Independent bottlers, a world of passion

28 January 2023 | Buyer's Guide
Independent bottlers, a world of passion

Who are the independent bottlers? In its simple definition, we are talking about brands that will select spirits from around the world and bottle them under their own banner.

If we are interested in the world of rum, you should know that this category is also present in most existing spirits: Whisky, Cognac, Armagnac, Mezcal, Tequila, etc… all sectors are concerned, which considerably feeds the market.

These adventurers who select barrels or white rums, bring added value because, in essence, independent houses are made up of enthusiasts who have decided to highlight know-how that touches and pleases them. It is therefore, through their vision of enlightened amateurs that they will choose detonating products in the spirits landscape.

A certain idea of ​​rum

They all have their own philosophy: some houses aim to appeal to the general public with smooth, round profiles that are easy to access both in terms of price and taste. These brands often focus on sales volume. Others will go in a very demanding direction with very limited editions, sometimes to formidable degrees, for an experienced palate, at budgets that only a few enthusiasts can afford. Of course, between these two extremes, there is a whole range of actors who will offer gems of all types and for all budgets.

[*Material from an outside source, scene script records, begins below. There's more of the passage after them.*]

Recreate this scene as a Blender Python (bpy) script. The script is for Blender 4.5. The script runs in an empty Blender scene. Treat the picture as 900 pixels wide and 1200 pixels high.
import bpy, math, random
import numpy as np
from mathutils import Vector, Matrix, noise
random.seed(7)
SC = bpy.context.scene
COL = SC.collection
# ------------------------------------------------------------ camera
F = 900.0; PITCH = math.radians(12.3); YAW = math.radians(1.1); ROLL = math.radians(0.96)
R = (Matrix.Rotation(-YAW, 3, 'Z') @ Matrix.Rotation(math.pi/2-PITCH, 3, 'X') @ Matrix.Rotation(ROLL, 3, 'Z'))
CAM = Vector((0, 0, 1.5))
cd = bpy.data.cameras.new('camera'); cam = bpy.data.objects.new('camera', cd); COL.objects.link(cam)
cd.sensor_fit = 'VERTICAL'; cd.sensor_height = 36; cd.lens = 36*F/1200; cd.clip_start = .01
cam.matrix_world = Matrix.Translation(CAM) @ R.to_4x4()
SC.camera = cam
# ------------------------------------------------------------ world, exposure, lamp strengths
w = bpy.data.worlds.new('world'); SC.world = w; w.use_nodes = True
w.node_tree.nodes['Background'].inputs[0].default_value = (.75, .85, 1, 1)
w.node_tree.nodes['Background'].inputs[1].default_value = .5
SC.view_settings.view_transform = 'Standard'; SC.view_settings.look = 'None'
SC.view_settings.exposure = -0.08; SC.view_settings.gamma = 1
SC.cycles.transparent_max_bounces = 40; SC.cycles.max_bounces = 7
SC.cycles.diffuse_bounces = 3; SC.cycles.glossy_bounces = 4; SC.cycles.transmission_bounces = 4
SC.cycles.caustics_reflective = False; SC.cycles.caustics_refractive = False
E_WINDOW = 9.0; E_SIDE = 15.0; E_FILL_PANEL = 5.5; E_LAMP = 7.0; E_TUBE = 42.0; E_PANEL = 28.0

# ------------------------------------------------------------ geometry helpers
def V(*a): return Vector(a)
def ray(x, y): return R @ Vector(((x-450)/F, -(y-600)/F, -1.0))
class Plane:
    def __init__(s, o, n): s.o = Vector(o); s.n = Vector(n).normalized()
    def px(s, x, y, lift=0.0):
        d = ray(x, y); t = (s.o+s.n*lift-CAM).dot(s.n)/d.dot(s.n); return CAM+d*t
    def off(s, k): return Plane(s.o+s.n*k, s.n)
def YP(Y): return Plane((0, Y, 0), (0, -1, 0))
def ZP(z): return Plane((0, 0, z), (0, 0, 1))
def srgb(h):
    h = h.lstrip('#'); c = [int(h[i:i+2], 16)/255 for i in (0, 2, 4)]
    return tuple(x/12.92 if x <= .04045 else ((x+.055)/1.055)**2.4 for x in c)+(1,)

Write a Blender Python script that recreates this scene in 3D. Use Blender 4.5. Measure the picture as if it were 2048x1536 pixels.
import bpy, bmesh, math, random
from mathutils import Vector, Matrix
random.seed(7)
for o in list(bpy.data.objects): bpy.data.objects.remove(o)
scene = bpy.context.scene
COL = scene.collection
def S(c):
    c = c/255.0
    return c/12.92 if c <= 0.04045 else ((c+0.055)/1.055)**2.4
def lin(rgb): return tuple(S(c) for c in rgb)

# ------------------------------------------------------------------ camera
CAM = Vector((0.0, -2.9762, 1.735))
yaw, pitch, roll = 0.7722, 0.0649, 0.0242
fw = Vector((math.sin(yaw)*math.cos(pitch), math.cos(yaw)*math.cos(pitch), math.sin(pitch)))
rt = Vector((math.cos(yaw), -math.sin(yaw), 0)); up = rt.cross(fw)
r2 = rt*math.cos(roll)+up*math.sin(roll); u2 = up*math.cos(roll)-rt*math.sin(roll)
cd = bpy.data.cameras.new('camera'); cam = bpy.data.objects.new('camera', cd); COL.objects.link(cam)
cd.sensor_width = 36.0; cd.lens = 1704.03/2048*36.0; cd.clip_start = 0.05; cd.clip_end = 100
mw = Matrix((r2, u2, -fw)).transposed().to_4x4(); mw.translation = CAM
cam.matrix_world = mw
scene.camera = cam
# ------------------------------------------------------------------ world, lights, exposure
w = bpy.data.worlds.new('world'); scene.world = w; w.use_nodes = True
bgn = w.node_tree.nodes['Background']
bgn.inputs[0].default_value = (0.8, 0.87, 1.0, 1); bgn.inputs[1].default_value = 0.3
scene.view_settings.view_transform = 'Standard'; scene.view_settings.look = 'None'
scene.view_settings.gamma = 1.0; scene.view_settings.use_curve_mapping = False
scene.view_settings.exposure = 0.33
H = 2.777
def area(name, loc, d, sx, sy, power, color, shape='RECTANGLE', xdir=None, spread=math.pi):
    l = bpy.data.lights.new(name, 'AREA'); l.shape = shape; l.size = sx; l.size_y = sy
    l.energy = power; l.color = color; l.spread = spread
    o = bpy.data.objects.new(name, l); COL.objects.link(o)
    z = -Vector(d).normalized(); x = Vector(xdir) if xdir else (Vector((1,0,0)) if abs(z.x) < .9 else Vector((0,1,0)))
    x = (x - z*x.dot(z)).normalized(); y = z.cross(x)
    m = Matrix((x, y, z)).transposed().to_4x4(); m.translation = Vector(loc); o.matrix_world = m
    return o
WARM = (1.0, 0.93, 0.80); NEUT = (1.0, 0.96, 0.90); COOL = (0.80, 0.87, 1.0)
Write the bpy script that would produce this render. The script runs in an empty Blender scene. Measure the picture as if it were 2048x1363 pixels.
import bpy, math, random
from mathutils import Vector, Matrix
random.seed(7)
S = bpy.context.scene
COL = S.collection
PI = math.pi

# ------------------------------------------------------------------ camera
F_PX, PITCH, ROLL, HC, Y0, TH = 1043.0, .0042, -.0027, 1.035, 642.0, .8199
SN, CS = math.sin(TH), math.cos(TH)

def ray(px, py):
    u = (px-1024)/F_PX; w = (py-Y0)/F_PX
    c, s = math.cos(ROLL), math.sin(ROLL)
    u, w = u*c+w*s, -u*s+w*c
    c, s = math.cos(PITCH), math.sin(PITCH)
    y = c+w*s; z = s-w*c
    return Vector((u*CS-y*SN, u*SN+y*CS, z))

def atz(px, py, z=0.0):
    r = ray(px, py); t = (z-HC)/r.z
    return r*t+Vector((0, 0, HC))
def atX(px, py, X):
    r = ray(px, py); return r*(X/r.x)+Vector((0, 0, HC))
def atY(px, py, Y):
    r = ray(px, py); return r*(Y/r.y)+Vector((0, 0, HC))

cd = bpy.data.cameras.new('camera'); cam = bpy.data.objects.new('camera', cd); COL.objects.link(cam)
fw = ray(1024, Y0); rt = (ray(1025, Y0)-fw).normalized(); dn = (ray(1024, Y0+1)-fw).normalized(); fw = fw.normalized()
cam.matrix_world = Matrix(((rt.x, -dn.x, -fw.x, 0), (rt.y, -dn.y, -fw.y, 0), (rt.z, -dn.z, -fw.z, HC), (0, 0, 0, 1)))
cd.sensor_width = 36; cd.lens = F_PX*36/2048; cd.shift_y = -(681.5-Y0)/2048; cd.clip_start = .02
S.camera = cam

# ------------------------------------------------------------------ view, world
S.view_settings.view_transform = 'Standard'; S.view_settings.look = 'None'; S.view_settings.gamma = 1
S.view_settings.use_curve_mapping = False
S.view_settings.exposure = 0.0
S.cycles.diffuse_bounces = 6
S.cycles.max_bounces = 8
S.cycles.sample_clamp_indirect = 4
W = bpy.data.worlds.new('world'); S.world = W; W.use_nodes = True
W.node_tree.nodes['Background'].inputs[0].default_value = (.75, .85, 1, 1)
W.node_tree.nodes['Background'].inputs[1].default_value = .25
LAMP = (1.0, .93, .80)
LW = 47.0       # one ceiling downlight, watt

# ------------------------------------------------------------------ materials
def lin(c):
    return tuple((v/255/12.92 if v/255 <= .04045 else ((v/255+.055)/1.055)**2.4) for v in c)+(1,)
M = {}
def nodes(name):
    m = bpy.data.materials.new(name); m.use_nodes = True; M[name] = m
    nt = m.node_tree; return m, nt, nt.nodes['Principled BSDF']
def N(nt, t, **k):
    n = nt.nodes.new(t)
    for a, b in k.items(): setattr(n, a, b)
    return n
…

Rarity, single cask and limited editions are at the heart of the philosophy of the bottlers who have made a name for themselves. Among them, since 2017, Excellence Rhum has been enriching its own collection of bottlings. Each selection aims to show gems from various regions, such as Guadeloupe, Martinique, Guyana, Jamaica, Barbados, Trinidad and Tobago and many more!

Illustrious pioneers

One of the historic independent bottlers, and the most famous worldwide, is the French Plantation Rum bottler, which started in the late 90s selling smooth and easy-to-access profiles. Nevertheless, his rapid success allowed him to expand his range with exceptional profiles, single cask and cask strength. This heavyweight is currently one of the most innovative independent bottlers on the market. It has partly entered the category of official bottlers, since the acquisition of the W.I.R.D distillery in Barbados and by buying a third of  Longpond in Jamaica.

Long before, in Italy, the independent bottler Sylvano Samaroli, a huge whiskey lover, became interested in rum in the 1980s and worked to follow continental aging methodologies on these tropical spirits. In this style, still in Italy, great houses like Silver Seal have left their mark on the spirits landscape. Other immense houses, on the British side this time, the historic ones are Classic Bristol, Kill devil, Berry's Bros & Rudd or Cadenhead. These banners highlight the know-how of the West-Indies with brilliance and elegance.

Another key player is Velier. If its famous representative, Luca Gargano, does not define himself as an independent bottler, but as an accompanist of the official bottlers, he marks his signature with a black bottle which has become the holy grail of rum geeks. Velier is the spearhead of exceptional bottling with a philosophy of "sugar free" and "cask strenght" in almost all of its selections. Without him, the face of today's rum would not be what it is.

An increasing growth

The market for independent bottlers has been growing considerably and faster over the past ten years. New actors who emerge strike hard by multiplying the offerings. All over Europe houses are blooming. Among them are several French houses. The Ricci Family are multiplying references. Old Brothers, specialist in powerful and high ester rums, is today one of the inevitable bottlers. In Denmark, three major players, Nobilis, SBS and Rom De Luxe also push the limit of exceptional cuvées each year. This is just a small overview and each year new challengers appear with their selections.

The sphere of independent bottlers shakes up the rum industry because it breaks free from the chains of classicism. The alcohol content is less and less standardized, with palates being eager for power and great concentration. The demand for the original product is growing and does not seem ready to stop, whether in the overpriced exception, or the cheap gem.